Before long Maggie was a McLaren through and through – and as Brian’s first encounter with her had suggested, she was a natural with cows. She was the only working dog he had, because she was the only working dog he needed.
‘Dairy farmers usually only have one working dog at a time. Sheep farmers have multiples because they’ve got to control big mobs of sheep, and it’s all about getting them on the truck,’ he explains. ‘But rounding up cows has got to be gentle, and Maggie was exceptionally gentle. She was one out of the box.’
Laidback and easy to train, Australian kelpies are known for their smarts and indefatigable work ethic. They commonly work with sheep, cattle, goats, pigs and even poultry. Farmers and stockmen say that, when it comes to mustering livestock, one good kelpie can do the work of several hired hands.
Maggie was a shining example of her breed. She had instinct in spades, and being both gentle and highly intelligent she was able to herd cattle with almost no guidance from Brian.
‘She didn’t take a lot of training. When she was young I could just whistle and send her for the cows. I didn’t have to yell and scream at her. She knew what she had to do,’ he says. ‘I might be in the middle of a ten-hectare paddock on the motorbike and she’d be on the other side, walking behind the cows. We’re talking seven hundred cows.’
Maggie quickly developed her own unique way of doing things. While many cattle dogs will bark their charges into formation, she preferred a quieter approach. She liked to make the cows come to her.
‘When she had to shift a cow, she wouldn’t bark. She’d just lie down on her belly and wait for it to walk towards her, and then nip it on the nose,’ says Brian. ‘The cow would turn and walk away and she’d follow it. She wouldn’t bark unless I told her to – she’d wait until I told her to “speak up”.’
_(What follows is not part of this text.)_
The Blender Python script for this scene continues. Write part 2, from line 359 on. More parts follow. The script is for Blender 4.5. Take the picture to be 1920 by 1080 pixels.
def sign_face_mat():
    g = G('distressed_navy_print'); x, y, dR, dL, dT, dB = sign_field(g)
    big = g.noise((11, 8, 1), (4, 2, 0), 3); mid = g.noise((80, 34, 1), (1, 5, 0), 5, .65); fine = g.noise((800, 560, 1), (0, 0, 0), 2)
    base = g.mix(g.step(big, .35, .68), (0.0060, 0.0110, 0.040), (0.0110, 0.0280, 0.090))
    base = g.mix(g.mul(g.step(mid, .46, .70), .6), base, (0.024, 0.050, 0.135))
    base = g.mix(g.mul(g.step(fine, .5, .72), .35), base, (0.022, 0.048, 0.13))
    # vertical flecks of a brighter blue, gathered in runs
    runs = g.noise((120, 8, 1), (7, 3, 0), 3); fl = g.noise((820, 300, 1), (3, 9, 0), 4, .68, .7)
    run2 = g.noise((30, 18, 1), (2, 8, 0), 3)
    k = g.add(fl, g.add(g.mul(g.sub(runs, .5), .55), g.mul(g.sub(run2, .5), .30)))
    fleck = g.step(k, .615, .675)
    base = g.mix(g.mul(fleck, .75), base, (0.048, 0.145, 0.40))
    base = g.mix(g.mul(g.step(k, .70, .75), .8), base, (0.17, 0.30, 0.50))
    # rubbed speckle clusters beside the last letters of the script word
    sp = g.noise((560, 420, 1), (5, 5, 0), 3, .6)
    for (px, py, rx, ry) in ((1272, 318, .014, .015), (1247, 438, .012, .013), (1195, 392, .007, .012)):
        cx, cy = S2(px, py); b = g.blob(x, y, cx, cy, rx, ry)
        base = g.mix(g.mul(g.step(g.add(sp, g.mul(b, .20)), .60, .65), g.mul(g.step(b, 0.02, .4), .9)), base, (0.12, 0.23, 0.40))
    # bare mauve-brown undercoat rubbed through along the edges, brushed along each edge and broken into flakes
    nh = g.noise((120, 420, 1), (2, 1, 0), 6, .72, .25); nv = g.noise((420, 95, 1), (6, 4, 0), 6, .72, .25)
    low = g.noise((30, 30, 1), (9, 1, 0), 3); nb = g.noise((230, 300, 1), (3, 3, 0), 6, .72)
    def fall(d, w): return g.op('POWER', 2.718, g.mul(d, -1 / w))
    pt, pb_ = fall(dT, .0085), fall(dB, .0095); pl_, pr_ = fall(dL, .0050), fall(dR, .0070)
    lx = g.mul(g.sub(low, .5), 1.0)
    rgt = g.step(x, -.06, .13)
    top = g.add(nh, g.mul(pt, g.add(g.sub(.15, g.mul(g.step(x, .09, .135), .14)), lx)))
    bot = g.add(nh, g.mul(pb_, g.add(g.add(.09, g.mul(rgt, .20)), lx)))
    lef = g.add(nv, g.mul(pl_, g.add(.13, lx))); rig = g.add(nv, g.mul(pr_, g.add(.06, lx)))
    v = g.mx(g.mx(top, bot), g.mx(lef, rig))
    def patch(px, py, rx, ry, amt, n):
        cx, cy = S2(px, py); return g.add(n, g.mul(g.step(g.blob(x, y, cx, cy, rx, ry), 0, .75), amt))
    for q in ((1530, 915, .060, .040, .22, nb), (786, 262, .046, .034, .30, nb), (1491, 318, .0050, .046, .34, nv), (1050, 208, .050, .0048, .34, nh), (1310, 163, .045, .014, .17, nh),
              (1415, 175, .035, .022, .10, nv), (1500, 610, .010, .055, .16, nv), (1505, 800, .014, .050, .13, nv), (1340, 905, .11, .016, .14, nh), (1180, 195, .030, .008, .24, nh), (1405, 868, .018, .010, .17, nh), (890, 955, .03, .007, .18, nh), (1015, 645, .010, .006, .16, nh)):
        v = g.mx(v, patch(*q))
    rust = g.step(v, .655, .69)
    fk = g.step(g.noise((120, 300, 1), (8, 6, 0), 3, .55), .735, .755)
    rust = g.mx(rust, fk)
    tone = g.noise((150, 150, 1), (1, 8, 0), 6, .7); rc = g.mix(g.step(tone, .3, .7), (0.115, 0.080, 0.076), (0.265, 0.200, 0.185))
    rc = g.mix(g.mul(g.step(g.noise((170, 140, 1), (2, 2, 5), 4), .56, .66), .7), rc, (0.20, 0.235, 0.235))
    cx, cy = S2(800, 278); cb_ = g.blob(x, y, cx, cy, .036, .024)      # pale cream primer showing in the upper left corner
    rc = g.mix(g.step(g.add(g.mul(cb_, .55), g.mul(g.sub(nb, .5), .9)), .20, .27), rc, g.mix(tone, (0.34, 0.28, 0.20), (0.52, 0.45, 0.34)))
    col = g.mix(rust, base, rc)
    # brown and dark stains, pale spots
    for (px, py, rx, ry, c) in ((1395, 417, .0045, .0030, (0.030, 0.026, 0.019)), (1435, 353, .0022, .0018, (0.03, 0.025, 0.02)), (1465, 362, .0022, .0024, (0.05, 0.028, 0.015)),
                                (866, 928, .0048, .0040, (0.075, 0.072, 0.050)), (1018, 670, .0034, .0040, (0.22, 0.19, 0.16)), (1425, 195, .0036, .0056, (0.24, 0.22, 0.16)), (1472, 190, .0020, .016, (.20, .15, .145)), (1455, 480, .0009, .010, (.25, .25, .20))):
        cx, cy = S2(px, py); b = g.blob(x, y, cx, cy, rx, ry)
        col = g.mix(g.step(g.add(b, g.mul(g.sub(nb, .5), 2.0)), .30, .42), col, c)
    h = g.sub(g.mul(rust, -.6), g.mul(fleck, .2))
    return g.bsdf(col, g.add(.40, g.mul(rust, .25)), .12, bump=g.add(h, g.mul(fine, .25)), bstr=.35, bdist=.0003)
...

Maggie also had a competitive streak. While she did her work on four paws, Brian did his on two wheels, mustering and droving the cows on a motorcycle. The machine instantly became Maggie’s nemesis.
‘Most of our droving is done on a motorbike, and she hated being beaten by the bike. She just hated it.’ Brian laughs. ‘She wouldn’t go on the back of the bike – she wanted to run alongside it and race it. She’d disappear and then turn up behind the cows.’
She was fastidious about her work, too, refusing to knock off for the day until every cow was accounted for. ‘When she was bringing them home for the night, if I left her on her own she could bring them in by herself. If she missed a couple and it was still daylight, I could send her out again and she’d get the ones she missed.’
It wasn’t just cows whose occasional tardiness frustrated Maggie. If her boys – Joe, Chris and Liam – weren’t home from school on time, she would vent her spleen to anyone within earshot.
‘She knew the kids got home off the school bus at ten past four every afternoon. You could set your watch by her: every day at 4.10 p.m. she’d go out the front and wait,’ says Brian. ‘If they weren’t on time, she’d bark until they arrived. She did that until well after the kids had grown up and left school.’
And so it went, year after happy year. The seasons changed and changed again, but Maggie’s dedication to her job never wavered. Every morning and afternoon she would be raring to bring the cows from their paddock to the dairy and every evening she’d guide them home to bed.
Her only flaw – if it can even be called a flaw – was that Maggie was terrified of thunderstorms. On stormy nights, she had to be secured for her own safety. ‘Maggie was never a house dog as such – never inside except during storms. She hated thunder and would run a mile, so she’d get locked up on the back verandah at night.’
Aside from that, the little black-and-tan kelpie was fearless. Nothing fazed her, and she thrived on farm life like she was born for it – which, essentially, she was.